Nouripour: "Die Groko ist moralisch bankrott"

Nouripour verwies auf das Leid der Menschen im Jemen und kritisierte die Rüstungsexportpolitik der großen Koalition: „Es ist nicht auszuhalten, wie Reden und Handeln der Bundesregierung auseinanderfallen“, sagte der Grünen-Politiker. „Die Groko ist moralisch bankrott.“ Die Linken-Bundestagabgeordnete Sevim Dagdelen warf der Bundesregierung vor, sie sei durch die Exportgenehmigungen für Saudi-Arabien „mitverantwortlich für Kriegsverbrechen und Hungerblockade der saudischen Militärs im Jemen“.

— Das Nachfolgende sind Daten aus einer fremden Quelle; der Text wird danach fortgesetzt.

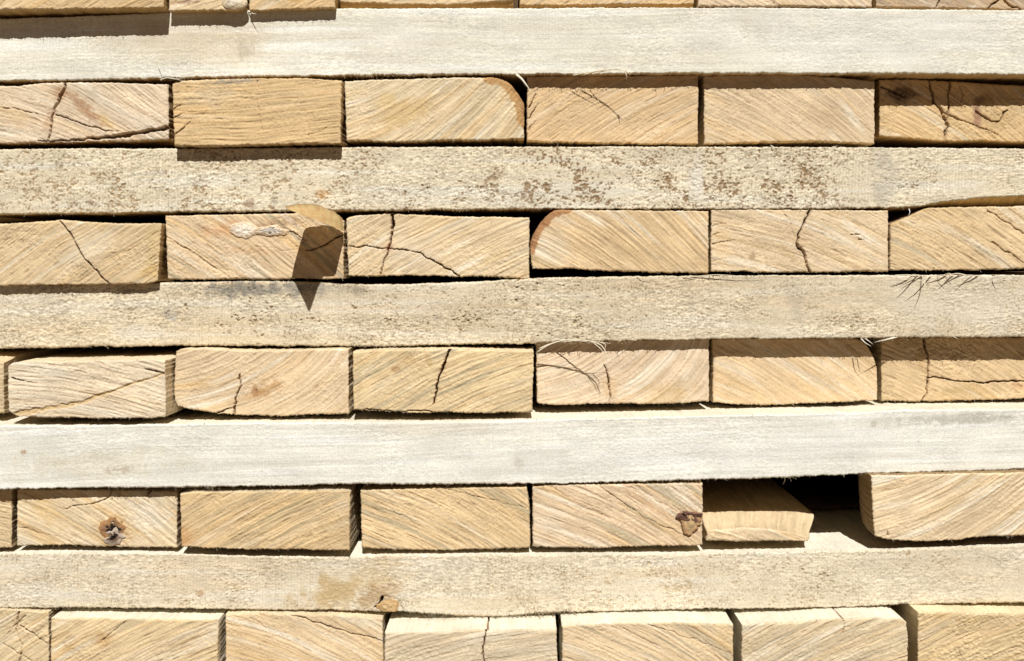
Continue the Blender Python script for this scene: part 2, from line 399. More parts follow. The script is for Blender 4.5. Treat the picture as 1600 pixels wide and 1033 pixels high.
def splinter(parent, strands, col=(.78, .66, .47), name='splinter'):
    """strands: list of (points (px,py,out_cm), width px) -> one torn fibre bundle"""
    for pts, w in strands:
        V = []; F4 = []; F3 = []; C = []
        P = np.array(pts, dtype=float); n = 14; t = np.linspace(0, len(P) - 1, n)
        Q = np.stack([np.interp(t, np.arange(len(P)), P[:, a]) for a in range(3)], -1)
        for _ in range(2): Q[1:-1] = (Q[:-2] + 2 * Q[1:-1] + Q[2:]) / 4
        b = len(V)
        for i, (x, y, dd) in enumerate(Q):
            d = -dd / 100; X0, Z0 = px2w(x, y, d); f = (1 - (i / (n - 1)) ** 1.5) * .85 + .15; r = w * f * S / 2
            fr = Q[min(i + 1, n - 1)] - Q[max(i - 1, 0)]; an = math.atan2(-fr[1], fr[0]); nx, nz = -math.sin(an), math.cos(an)
            for kx in range(5):
                th = kx * 2 * math.pi / 5; V.append((X0 + nx * r * math.cos(th), d + r * .6 * math.sin(th), Z0 + nz * r * math.cos(th)))
                cc = rng.uniform(.85, 1.1); C.append([col[0] * cc, col[1] * cc, col[2] * cc])
        for i in range(n - 1):
            for kx in range(5):
                F4.append((b + i * 5 + kx, b + i * 5 + (kx + 1) % 5, b + (i + 1) * 5 + (kx + 1) % 5, b + (i + 1) * 5 + kx))
        F3 += [(b, b + 2, b + 1), (b, b + 3, b + 2), (b, b + 4, b + 3)]
        mesh_obj(name, V, F4, F3, np.array(C), M_FIBRE, parent)

def knot(parent, cx, cy, rx, ry, d, seed, inner, outer, star, label, dome=2.5, pit=6, shape=None, wobble=.3):
    nr, na = 34, 120
    r = np.linspace(0, 1, nr)[:, None]; a = np.linspace(0, 2 * np.pi, na, endpoint=False)[None]
    wob = 1 + wobble * (fbm(2.2 + np.cos(a) * 1.6, 2.2 + np.sin(a) * 1.6, seed, 3) - .5) * 2
    X = cx + rx * r * wob * np.cos(a); Y = cy - ry * r * wob * np.sin(a)
    if shape: Y = np.clip(Y, shape[0], shape[1]); X = np.clip(X, shape[2], shape[3])
    X = X + 0 * r; rr = r + 0 * a
    n = fbm(X / 4, Y / 4, seed + 3, 3) - .5; n2 = fbm(X / 9, Y / 9, seed + 4, 3) - .5
    ring = fbm(rr * 7 + n2 * 3, a / 2 + 0 * r, seed + 6, 2)
    ray = np.abs(((a * 4.5 / (2 * np.pi) + 1.3 * vn(rr * 4, 0 * rr, seed + 8)) % 1) - .5) * 2
    sp = star * ss(.0, .16, .46 - rr * .95 + .75 * (fbm(X / 3.2, Y / 2.4, seed + 9, 3) - .5) + .22 * (1 - ss(0, .5, ray)))
    c = np.ones(X.shape + (3,), dtype=np.float32) * np.array(outer, dtype=np.float32)
    c = mix(c, inner, 1 - ss(.35, .85, rr + n2 * .5)); c = c * (1 + .7 * n + .5 * (ring - .5))[..., None]
    c = mix(c, (.02, .012, .008), np.clip(sp, 0, 1))
    h = .5 + dome * (1 - rr ** 2) * .5 + 3.0 * n * (1 - rr * .6) - pit * sp
    h = h * (1 - ss(.9, 1, rr)) - 1.2 * ss(.93, 1, rr)
    k = S * (D + d) / D
    V = np.stack([(X - CX) * k, d - h * S - .00012, -(Y - HY) * k], -1).reshape(-1, 3)
    ids = np.arange(nr * na).reshape(nr, na); nx = np.roll(ids, -1, 1)
    F4 = np.stack([ids[:-1], ids[1:], nx[1:], nx[:-1]], -1).reshape(-1, 4)
    o = mesh_obj('knot', V, F4, [], c.reshape(-1, 3), M_END, parent); o['label'] = label; return o

# ------------------------------------------------------------------ setting
gm = bpy.data.meshes.new('ground'); gm.from_pydata([(-60, -60, 0), (60, -60, 0), (60, 60, 0), (-60, 60, 0)], [], [(0, 1, 2, 3)])
go = bpy.data.objects.new('ground', gm); scn.collection.objects.link(go); go.location = (0, 0, -.3185)  # unseen ground, added for its warm bounce light on the boards
gm.materials.append(ground_material()); go['kind'] = 'structure'

KN = (.22, .10, .045)
# ------------------------------------------------------------------ long planks
LONG = [
 dict(label='pale smooth plank, uppermost long one, with a brown shadow band at its left end', d=(0, 0), col=(.80, .76, .645), palec=(.88, .865, .80), warmc=(.68, .58, .42), scol=(.62, .45, .25),
      T=[(-150, 30), (0, 29), (130, 25), (260, 19), (400, 15.5), (530, 13), (800, 12.5), (1070, 11.5), (1200, 12), (1400, 14), (1750, 17)],
      B=[(-150, 130), (0, 127), (150, 125), (265, 121.5), (350, 120), (530, 118), (700, 116.5), (850, 115.5), (1060, 114.5), (1300, 115), (1750, 117)],
      grain=1.0, fuzz=.5, saw=.6, warm=.2, pale=.8, slope=.01,
      stains_and_shade=[(380, 75, 22, 16, -60, (.40, .34, .26), .5, .9), (300, 60, 170, 50, 0, (.66, .54, .36), .55, .4), (1180, 45, 20, 40, 50, (.58, .52, .42), .45, .8), (1330, 60, 330, 60, 0, (.78, .76, .69), .6, .5), (620, 60, 70, 40, 0, (.80, .76, .67), .5, .6), (640, 105, 100, 12, -10, (.84, .79, .70), .5, .6)],
      tufts=[(250, 300, 16, 3, 8), (520, 700, 50, 3, 9), (800, 1090, 22, 2, 7)]),
 dict(label='rough long plank peppered with clusters of rusty brown specks', d=(0, 0), col=(.745, .655, .49), warmc=(.66, .54, .36), palec=(.80, .775, .68), scol=(.70, .52, .27),
      T=[(-150, 234), (0, 233), (130, 232), (270, 232), (530, 230), (800, 229), (1060, 229), (1300, 230), (1600, 232), (1750, 233)],
      B=[(-150, 336), (0, 335), (130, 334), (260, 331), (400, 331), (540, 329), (700, 328), (860, 326), (1060, 327), (1300, 326), (1400, 325), (1440, 322), (1490, 313), (1540, 309), (1600, 306), (1750, 303)],
      back=dict(T=[(-150, 234), (530, 230), (1060, 229), (1750, 233)], B=[(-150, 337), (260, 333), (540, 331), (860, 328), (1300, 328), (1440, 327), (1750, 325)], depth=.022), wcol=(.66, .44, .17),
      grain=.6, fuzz=1.0, saw=1.5, flecks=.5, warm=.25, pale=.5,
      specks=[(-60, 600, .96, (.34, .215, .10), .75), (580, 780, .82, (.30, .19, .095), .9), (790, 1340, .98, (.27, .165, .08), .95), (1380, 1460, .72, (.33, .24, .15), .75), (-80, 1700, .36, (.40, .27, .13), .6)],
      stains_and_shade=[(400, 246, 14, 9, 0, (.42, .34, .24), .5, .3), (503, 303, 12, 9, 0, (.56, .30, .10), .6, .5), (1382, 285, 26, 55, 0, (.42, .39, .33), .5, .9), (390, 318, 12, 9, 0, KN, .6, .6), (143, 318, 10, 8, 0, KN, .5, .6), (430, 312, 8, 8, 0, (.3, .26, .2), .6, .5), (1090, 280, 14, 40, 0, (.76, .72, .64), .6, .9)],
      tufts=[(0, 250, 20, 2, 6), (700, 740, 8, 3, 9), (1260, 1330, 14, 3, 9)]),
 dict(label='long plank with grey blotch along its upper edge and sandy, gritty surface', d=(0, 0), col=(.70, .60, .44), scol=(.70, .57, .38),
      T=[(-150, 446), (0, 445), (130, 444), (265, 442), (400, 439), (470, 440), (540, 444), (640, 444), (750, 440), (850, 434), (1000, 432), (1070, 431), (1250, 430), (1600, 430), (1750, 430)],
      B=[(-150, 546), (0, 545), (60, 544), (130, 543), (145, 541), (200, 542), (270, 540), (400, 540), (540, 541), (600, 541), (700, 539), (830, 537), (900, 534), (980, 532), (1060, 531), (1200, 529), (1400, 528), (1600, 527), (1750, 526)],
      grain=.6, fuzz=1.15, saw=1.0, flecks=.7, warm=.35, pale=.35,
      specks=[(200, 900, .62, (.42, .31, .17), .6), (780, 960, .72, (.40, .28, .13), .6), (-80, 1460, .55, (.40, .30, .18), .6)],
      stains_and_shade=[(390, 452, 75, 17, 0, (.20, .19, .17), .75, 1.0), (480, 450, 60, 14, 0, (.26, .24, .21), .6, 1.0), (560, 452, 28, 12, -20, (.30, .26, .2), .6, .9), (266, 492, 15, 13, 0, (.36, .32, .28), .55, .4), (270, 498, 8, 6, 0, (.62, .58, .52), .7, .4), (683, 496, 9, 7, 0, (.36, .31, .27), .5, .6), (1244, 480, 16, 50, 0, (.44, .38, .31), .35, .9), (200, 455, 30, 9, 0, (.33, .28, .22), .5, .9), (1500, 480, 140, 50, 0, (.72, .65, .54), .5, .6), (220, 520, 60, 15, 0, (.72, .66, .56), .5, .6)],
      tufts=[(130, 180, 12, 3, 8), (560, 640, 14, 3, 8), (830, 1000, 24, 3, 9), (1280, 1420, 20, 2, 8)], toptufts=[(420, 560, 30, 3, 8), (1100, 1200, 20, 3, 8), (120, 170, 12, 3, 7)]),
 dict(label='whitest smooth long plank with faint wavy grain, above the dark opening', d=(-2.9, -1.5), col=(.80, .775, .69), palec=(.88, .87, .83), warmc=(.68, .61, .48), scol=(.84, .76, .61), top=True,
      T=[(-150, 665), (0, 664.5), (130, 665), (270, 663), (400, 661), (540, 660), (700, 659), (850, 656), (1060, 651), (1200, 648), (1340, 645), (1420, 640), (1600, 639), (1750, 638)],
      B=[(-150, 766), (0, 765), (90, 763), (270, 762), (400, 760), (540, 757), (700, 757), (830, 756), (950, 754), (1060, 751), (1180, 748), (1340, 741), (1450, 738), (1600, 733), (1750, 730)],
      grain=1.1, fuzz=.4, saw=.3, warm=.12, pale=.7, slope=.035,
      stains_and_shade=[(150, 725, 200, 30, 5, (.72, .65, .50), .4, .9), (100, 722, 70, 7, 8, (.50, .42, .30), .3, 1.3), (190, 733, 40, 6, 8, (.40, .30, .20), .5, 1.2), (38, 706, 7, 4, 0, (.4, .24, .12), .7, .5), (1500, 655, 110, 10, 3, (.40, .36, .31), .5, 1.1), (660, 660, 130, 30, 0, (.64, .55, .42), .35, .8), (808, 720, 14, 18, 0, (.56, .48, .38), .5, .7), (1365, 662, 8, 8, 30, (.5, .44, .36), .6, .7), (1435, 690, 2, 2, 0, (.1, .08, .06), .9, .1), (1100, 710, 500, 36, 3, (.79, .77, .73), .6, .6)],
      tufts=[(270, 340, 22, 3, 8), (1220, 1240, 3, 4, 9)]),
 dict(label='long plank under the dark opening, with ochre stain and a small split knot', d=(-2.15, -2.2), col=(.74, .645, .49), scol=(.86, .79, .65), top=True,
      T=[(-150, 867), (0, 867), (60, 864), (160, 864), (280, 866), (400, 869), (540, 871), (620, 868), (830, 867), (1066, 866), (1150, 864), (1250, 862), (1380, 859), (1500, 854), (1600, 851), (1750, 850)],
      B=[(-150, 950), (0, 950), (150, 950), (270, 951), (400, 953), (540, 954), (630, 956), (680, 960), (720, 963), (770, 965), (800, 963), (850, 958), (1000, 954), (1100, 952), (1300, 950), (1400, 946), (1500, 943), (1750, 941)],
      grain=.6, fuzz=1.0, saw=1.0, flecks=.6, warm=.3, pale=.35,
      specks=[(200, 420, .66, (.45, .32, .17), .6), (740, 1160, .74, (.48, .34, .18), .6), (1170, 1520, .80, (.42, .29, .16), .7)],
      stains_and_shade=[(530, 925, 85, 30, 16, (.55, .39, .18), .75, 1.0), (575, 905, 70, 30, 30, (.60, .46, .26), .4, 1.1), (590, 928, 50, 24, 20, (.44, .28, .12), .6, .7), (313, 927, 8, 6, 0, (.5, .30, .14), .7, .5), (170, 875, 10, 8, 0, (.42, .34, .26), .6, .6), (80, 925, 100, 14, -5, (.74, .70, .60), .5, .7), (950, 910, 8, 3, -20, (.4, .24, .1), .7, .3), (1278, 918, 3, 3, 0, (.1, .06, .04), .9, .1), (1350, 900, 200, 50, 0, (.74, .66, .50), .4, .7)],
      cracks=[([(598, 932), (586, 950)], 3.0, 4.5, 16, (.08, .04, .02)), ([(598, 932), (618, 936), (632, 953)], 1.3, 1.3, 6, (.28, .14, .06))],
      tufts=[(640, 900, 130, 3, 12), (20, 130, 16, 2, 5)]),
]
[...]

Sollte das Verbot von Rüstungsexporten in Staaten, die im Jemen Krieg führen, doch noch umgesetzt werden, müsste die deutsche Rüstungsindustrie auf einige ihre wichtigsten Kunden verzichten. Saudi-Arabien zählt seit Jahren zu den größten Empfängern von Waffenlieferungen aus Deutschland. Auch die anderen Golfstaaten sowie Ägypten geben Jahr für Jahr Millionen für deutsche Rüstungsgüter aus.